### [Task objective]
Gather up every line from the entries below that uses the word "Blender".

## BEGIN Supplied data

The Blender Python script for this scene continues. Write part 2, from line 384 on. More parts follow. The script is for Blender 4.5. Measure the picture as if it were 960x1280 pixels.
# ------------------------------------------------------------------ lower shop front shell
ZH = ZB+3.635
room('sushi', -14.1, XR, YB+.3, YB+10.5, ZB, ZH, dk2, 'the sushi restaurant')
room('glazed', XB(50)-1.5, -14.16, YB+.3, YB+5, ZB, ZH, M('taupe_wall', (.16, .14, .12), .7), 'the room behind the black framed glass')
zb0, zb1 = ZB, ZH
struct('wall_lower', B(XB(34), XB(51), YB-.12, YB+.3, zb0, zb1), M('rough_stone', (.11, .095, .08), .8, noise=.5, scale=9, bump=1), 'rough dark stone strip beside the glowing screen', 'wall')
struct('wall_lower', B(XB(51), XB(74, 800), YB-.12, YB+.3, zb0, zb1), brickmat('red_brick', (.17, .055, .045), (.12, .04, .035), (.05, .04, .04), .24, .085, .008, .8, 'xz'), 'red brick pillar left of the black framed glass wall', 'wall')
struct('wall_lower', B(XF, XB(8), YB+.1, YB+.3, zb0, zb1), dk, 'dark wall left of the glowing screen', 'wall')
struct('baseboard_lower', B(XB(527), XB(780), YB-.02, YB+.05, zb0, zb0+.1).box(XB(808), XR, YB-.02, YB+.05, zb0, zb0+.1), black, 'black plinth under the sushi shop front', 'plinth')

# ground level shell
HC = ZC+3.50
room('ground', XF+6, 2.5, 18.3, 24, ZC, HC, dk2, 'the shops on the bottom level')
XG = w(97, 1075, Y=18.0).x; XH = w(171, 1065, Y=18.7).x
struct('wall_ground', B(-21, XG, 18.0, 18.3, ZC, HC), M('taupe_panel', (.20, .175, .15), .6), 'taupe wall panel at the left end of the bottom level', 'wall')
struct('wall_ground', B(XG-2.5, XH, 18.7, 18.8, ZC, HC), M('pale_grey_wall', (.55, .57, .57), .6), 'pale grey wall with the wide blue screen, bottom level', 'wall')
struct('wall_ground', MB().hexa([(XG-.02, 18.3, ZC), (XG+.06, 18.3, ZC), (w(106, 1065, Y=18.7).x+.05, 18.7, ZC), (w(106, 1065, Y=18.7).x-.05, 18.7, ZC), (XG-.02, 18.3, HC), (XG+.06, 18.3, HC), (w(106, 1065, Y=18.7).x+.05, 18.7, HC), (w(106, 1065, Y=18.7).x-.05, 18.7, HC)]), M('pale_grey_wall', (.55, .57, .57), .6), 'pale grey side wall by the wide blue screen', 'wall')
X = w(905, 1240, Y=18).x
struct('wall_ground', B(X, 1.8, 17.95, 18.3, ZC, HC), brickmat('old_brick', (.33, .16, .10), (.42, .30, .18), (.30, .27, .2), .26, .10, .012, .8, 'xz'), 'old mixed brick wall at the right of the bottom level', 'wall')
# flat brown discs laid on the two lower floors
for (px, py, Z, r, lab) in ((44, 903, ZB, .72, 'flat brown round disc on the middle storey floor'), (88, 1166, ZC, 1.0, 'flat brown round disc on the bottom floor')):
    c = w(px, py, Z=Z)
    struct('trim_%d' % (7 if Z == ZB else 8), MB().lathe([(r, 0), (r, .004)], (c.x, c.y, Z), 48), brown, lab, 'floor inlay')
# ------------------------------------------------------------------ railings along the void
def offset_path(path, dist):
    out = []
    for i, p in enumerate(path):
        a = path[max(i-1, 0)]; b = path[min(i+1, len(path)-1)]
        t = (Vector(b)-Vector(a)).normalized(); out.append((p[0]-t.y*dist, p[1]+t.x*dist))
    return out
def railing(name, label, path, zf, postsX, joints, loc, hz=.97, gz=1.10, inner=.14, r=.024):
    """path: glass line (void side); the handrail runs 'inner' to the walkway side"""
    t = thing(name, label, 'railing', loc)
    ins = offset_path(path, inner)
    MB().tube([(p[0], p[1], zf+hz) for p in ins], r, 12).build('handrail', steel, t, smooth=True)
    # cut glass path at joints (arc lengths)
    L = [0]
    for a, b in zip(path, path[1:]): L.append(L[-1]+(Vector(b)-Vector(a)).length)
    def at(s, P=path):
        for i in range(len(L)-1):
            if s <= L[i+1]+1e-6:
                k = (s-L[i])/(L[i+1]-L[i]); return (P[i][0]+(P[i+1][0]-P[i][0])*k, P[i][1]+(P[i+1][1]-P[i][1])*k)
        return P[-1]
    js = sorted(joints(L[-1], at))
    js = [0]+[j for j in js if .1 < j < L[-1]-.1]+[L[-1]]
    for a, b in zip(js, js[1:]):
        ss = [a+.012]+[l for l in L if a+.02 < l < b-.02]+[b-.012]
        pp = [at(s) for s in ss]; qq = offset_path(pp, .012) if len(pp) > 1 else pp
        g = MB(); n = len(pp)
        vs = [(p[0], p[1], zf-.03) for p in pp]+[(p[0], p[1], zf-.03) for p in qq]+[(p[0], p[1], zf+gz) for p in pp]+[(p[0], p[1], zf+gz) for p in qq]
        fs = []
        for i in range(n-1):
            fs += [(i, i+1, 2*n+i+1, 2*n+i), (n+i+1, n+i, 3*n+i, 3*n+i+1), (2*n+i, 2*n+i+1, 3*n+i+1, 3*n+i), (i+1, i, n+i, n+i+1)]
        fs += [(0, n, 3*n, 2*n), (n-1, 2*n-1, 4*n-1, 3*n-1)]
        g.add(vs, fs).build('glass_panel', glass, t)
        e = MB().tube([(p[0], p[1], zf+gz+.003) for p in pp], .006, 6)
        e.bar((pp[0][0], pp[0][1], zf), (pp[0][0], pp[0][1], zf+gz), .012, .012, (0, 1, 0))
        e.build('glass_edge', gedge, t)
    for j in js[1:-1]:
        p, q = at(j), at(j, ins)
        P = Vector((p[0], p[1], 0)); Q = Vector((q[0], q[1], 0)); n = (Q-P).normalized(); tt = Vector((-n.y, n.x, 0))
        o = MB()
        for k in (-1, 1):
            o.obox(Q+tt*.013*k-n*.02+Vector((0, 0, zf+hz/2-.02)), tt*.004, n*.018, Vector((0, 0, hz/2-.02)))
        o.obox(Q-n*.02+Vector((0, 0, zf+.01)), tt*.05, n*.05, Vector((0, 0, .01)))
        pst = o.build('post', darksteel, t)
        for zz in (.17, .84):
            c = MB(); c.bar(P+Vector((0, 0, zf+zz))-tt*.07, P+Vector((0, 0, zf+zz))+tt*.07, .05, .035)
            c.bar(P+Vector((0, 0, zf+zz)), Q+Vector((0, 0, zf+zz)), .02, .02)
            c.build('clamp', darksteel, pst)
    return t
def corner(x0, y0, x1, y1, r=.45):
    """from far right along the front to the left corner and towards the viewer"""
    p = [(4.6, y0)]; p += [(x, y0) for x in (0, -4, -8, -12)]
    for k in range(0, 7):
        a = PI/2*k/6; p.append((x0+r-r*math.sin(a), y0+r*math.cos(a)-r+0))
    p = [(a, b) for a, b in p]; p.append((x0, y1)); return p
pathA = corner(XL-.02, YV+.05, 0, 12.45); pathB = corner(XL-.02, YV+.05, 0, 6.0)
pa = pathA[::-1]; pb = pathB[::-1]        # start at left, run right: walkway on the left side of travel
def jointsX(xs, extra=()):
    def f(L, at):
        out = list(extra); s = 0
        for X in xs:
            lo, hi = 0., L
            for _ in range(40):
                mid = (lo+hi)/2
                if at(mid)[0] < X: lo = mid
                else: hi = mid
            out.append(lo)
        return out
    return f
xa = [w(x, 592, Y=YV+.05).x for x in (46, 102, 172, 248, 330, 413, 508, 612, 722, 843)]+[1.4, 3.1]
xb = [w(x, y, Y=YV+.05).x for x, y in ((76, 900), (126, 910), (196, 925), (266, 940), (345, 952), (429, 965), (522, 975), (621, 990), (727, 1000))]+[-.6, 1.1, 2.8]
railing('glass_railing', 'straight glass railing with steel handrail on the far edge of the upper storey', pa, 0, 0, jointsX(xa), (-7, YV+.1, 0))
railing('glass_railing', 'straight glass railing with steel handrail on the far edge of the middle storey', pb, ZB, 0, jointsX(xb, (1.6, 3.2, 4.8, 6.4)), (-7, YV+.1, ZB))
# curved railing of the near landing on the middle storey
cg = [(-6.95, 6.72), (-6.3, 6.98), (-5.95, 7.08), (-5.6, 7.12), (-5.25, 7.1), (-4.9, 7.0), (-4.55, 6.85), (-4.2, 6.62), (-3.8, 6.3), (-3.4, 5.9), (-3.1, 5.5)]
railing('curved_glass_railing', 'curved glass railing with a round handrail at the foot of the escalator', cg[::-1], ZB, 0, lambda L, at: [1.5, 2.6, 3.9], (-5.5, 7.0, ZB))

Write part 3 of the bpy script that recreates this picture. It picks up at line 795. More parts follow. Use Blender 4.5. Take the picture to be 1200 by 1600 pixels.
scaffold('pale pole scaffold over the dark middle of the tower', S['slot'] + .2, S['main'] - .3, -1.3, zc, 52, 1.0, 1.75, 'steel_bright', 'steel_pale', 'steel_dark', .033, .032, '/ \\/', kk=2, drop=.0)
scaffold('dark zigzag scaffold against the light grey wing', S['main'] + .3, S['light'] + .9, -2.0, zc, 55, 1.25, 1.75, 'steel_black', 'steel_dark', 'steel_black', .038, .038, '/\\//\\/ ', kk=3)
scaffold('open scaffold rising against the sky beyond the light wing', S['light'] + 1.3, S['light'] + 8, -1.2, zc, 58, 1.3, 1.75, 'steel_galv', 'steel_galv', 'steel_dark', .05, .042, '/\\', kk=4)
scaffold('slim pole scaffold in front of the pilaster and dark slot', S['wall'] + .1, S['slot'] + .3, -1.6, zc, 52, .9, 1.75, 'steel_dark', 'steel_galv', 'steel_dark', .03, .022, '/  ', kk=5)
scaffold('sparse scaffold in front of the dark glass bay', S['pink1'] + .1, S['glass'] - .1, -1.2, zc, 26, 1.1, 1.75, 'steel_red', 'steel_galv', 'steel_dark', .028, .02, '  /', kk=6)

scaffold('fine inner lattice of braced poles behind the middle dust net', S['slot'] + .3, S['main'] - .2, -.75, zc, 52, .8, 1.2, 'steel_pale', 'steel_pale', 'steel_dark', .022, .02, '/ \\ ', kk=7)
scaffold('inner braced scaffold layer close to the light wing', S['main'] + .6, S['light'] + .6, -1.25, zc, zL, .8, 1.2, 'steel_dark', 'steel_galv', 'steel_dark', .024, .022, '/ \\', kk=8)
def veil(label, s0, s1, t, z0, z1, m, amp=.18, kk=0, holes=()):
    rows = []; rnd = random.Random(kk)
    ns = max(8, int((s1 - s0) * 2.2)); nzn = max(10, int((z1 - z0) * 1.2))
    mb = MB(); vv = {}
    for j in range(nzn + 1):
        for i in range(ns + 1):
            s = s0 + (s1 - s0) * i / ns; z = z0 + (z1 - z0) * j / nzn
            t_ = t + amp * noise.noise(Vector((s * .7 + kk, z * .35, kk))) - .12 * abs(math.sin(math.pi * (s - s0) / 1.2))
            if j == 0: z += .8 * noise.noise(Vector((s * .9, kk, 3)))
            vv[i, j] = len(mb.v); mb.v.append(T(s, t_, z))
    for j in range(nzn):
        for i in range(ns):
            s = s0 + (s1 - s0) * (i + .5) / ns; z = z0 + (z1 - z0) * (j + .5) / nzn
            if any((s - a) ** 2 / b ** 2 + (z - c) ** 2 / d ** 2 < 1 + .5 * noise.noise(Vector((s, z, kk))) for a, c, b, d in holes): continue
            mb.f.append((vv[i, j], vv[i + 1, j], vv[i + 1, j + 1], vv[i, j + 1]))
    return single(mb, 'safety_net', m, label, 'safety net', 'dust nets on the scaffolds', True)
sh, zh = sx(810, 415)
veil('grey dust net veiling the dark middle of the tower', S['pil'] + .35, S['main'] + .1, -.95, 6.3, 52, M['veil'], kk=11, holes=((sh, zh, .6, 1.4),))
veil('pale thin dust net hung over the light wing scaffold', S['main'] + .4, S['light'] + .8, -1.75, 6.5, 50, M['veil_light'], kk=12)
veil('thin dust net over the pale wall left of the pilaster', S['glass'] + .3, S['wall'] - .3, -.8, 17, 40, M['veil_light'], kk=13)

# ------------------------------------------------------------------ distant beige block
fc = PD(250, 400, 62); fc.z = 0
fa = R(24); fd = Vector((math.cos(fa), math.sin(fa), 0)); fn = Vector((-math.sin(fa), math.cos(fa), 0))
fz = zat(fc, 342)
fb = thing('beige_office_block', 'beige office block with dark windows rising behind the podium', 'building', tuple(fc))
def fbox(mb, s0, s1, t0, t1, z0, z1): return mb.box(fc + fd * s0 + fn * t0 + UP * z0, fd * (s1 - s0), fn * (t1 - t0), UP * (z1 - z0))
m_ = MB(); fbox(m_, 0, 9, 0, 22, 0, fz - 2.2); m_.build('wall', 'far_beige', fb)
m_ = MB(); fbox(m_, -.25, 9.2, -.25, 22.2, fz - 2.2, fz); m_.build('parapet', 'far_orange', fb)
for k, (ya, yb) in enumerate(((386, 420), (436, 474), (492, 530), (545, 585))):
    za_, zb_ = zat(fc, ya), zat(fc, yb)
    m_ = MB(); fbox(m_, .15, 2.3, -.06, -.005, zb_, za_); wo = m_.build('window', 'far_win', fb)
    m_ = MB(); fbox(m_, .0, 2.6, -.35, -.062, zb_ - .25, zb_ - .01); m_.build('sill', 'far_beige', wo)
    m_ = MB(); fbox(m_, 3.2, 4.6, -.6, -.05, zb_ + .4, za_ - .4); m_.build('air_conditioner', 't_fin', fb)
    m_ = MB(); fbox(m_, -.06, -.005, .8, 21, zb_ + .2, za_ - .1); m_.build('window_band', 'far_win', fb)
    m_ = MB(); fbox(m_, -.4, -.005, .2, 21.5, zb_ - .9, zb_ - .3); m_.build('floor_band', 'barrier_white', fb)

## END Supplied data

### [Result]
The Blender Python script for this scene continues. Write part 2, from line 384 on. More parts follow. The script is for Blender 4.5. Measure the picture as if it were 960x1280 pixels.
Write part 3 of the bpy script that recreates this picture. It picks up at line 795. More parts follow. Use Blender 4.5. Take the picture to be 1200 by 1600 pixels.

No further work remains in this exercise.